◆ **WHAT IS NEEDED**:
Write out the lines from the top of the material through the line with "sc.cycles.blur_glossy = 1.0", exactly and with nothing added.

----

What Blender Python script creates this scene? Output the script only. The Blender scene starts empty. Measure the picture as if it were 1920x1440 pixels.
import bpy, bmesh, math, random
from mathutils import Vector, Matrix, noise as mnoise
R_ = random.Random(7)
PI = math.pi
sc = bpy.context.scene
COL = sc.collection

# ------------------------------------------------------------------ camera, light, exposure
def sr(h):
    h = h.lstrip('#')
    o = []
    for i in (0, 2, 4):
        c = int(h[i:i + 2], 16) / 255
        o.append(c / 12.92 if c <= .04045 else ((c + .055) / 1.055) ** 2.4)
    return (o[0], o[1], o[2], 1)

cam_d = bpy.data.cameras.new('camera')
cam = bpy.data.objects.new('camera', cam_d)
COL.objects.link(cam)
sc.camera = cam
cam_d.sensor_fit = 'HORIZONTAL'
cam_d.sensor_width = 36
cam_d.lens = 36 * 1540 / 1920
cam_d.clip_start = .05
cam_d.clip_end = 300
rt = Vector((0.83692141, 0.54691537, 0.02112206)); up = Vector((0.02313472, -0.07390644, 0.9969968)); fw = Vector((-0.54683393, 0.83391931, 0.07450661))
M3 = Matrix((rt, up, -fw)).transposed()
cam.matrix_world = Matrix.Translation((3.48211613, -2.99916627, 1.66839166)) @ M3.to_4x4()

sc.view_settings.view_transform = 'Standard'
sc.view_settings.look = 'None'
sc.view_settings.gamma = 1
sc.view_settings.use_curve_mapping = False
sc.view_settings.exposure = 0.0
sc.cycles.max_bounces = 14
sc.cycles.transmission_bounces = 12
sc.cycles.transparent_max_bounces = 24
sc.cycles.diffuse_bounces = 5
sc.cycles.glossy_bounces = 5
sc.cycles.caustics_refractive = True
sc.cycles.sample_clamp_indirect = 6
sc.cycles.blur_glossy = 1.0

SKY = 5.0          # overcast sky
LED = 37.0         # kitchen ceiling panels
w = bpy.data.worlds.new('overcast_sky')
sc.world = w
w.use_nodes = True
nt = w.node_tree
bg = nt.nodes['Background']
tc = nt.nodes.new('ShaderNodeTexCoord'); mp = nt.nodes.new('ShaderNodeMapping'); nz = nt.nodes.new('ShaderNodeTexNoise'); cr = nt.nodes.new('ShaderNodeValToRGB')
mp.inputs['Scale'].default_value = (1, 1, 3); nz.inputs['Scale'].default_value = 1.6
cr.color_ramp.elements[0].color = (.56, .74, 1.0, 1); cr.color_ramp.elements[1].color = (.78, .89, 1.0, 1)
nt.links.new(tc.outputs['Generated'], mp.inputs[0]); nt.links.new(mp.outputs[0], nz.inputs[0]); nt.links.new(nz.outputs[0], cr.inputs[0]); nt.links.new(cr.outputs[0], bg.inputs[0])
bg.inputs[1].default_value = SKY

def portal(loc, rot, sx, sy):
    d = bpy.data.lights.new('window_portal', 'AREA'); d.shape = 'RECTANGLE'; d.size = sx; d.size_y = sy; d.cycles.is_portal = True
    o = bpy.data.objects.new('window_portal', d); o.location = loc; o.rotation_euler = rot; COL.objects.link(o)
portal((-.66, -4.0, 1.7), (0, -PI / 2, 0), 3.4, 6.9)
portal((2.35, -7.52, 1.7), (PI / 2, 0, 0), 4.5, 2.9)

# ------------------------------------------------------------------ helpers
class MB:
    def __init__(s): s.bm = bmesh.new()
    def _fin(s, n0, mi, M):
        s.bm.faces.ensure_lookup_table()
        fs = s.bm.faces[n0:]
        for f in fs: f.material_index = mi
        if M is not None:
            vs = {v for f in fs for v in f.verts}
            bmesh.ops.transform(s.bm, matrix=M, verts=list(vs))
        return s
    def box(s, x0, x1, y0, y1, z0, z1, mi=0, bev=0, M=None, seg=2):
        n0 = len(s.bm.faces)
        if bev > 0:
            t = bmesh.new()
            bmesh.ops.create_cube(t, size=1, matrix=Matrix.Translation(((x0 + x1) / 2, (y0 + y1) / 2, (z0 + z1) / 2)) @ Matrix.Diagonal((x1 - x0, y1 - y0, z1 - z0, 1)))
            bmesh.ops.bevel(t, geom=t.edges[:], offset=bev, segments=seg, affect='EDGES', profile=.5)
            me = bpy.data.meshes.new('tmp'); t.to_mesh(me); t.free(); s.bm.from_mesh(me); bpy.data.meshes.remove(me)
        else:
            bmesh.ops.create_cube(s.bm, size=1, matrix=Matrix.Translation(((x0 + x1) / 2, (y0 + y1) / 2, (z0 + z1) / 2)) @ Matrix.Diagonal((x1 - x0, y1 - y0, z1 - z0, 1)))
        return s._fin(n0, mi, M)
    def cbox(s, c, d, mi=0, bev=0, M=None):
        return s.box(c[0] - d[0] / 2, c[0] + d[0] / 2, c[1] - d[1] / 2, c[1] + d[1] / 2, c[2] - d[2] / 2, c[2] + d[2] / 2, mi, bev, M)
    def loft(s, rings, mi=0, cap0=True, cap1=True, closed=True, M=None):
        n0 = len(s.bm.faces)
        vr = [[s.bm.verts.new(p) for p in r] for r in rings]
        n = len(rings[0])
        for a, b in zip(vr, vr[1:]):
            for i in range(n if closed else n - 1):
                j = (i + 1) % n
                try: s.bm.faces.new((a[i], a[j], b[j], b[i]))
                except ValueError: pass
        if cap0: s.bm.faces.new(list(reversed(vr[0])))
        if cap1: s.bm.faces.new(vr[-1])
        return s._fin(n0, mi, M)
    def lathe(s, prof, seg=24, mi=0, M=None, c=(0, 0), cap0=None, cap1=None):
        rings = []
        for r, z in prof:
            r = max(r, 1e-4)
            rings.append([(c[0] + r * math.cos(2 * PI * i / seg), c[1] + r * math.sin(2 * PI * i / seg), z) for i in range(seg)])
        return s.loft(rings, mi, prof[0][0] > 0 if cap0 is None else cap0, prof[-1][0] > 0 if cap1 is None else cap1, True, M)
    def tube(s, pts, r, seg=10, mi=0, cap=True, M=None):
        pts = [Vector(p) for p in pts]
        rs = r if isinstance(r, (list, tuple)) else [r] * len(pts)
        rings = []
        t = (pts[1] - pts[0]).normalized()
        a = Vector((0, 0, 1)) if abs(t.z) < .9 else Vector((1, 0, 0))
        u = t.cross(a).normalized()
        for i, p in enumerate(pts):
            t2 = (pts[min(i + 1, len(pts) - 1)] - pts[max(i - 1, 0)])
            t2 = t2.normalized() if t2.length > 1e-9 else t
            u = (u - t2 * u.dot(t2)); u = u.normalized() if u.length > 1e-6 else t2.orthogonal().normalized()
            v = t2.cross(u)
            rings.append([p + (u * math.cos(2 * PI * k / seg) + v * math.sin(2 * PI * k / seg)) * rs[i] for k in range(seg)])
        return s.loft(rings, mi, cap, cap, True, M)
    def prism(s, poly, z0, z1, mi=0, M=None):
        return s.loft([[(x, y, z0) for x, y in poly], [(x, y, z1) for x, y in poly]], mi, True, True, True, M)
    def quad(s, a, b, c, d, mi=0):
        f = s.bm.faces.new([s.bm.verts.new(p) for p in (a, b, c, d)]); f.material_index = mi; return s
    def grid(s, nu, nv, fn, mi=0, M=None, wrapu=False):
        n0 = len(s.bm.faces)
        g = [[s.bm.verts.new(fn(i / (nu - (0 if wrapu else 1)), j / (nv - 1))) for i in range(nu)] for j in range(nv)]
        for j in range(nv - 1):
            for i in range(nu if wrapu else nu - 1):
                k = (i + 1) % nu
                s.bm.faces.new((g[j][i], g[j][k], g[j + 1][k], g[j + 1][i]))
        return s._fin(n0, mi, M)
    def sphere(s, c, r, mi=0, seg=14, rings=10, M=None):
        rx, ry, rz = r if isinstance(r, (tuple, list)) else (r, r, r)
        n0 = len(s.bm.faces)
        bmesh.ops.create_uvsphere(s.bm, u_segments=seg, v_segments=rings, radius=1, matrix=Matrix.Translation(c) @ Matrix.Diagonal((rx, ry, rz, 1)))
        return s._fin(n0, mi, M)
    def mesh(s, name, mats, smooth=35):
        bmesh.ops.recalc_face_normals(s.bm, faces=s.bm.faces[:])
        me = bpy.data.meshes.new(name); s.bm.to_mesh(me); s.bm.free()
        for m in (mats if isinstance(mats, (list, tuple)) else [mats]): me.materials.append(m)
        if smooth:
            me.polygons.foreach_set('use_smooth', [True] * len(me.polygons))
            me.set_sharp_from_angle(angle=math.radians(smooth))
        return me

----

◆ **OUTPUT FOR THIS EXERCISE**:
What Blender Python script creates this scene? Output the script only. The Blender scene starts empty. Measure the picture as if it were 1920x1440 pixels.
import bpy, bmesh, math, random
from mathutils import Vector, Matrix, noise as mnoise
R_ = random.Random(7)
PI = math.pi
sc = bpy.context.scene
COL = sc.collection

# ------------------------------------------------------------------ camera, light, exposure
def sr(h):
    h = h.lstrip('#')
    o = []
    for i in (0, 2, 4):
        c = int(h[i:i + 2], 16) / 255
        o.append(c / 12.92 if c <= .04045 else ((c + .055) / 1.055) ** 2.4)
    return (o[0], o[1], o[2], 1)

cam_d = bpy.data.cameras.new('camera')
cam = bpy.data.objects.new('camera', cam_d)
COL.objects.link(cam)
sc.camera = cam
cam_d.sensor_fit = 'HORIZONTAL'
cam_d.sensor_width = 36
cam_d.lens = 36 * 1540 / 1920
cam_d.clip_start = .05
cam_d.clip_end = 300
rt = Vector((0.83692141, 0.54691537, 0.02112206)); up = Vector((0.02313472, -0.07390644, 0.9969968)); fw = Vector((-0.54683393, 0.83391931, 0.07450661))
M3 = Matrix((rt, up, -fw)).transposed()
cam.matrix_world = Matrix.Translation((3.48211613, -2.99916627, 1.66839166)) @ M3.to_4x4()

sc.view_settings.view_transform = 'Standard'
sc.view_settings.look = 'None'
sc.view_settings.gamma = 1
sc.view_settings.use_curve_mapping = False
sc.view_settings.exposure = 0.0
sc.cycles.max_bounces = 14
sc.cycles.transmission_bounces = 12
sc.cycles.transparent_max_bounces = 24
sc.cycles.diffuse_bounces = 5
sc.cycles.glossy_bounces = 5
sc.cycles.caustics_refractive = True
sc.cycles.sample_clamp_indirect = 6
sc.cycles.blur_glossy = 1.0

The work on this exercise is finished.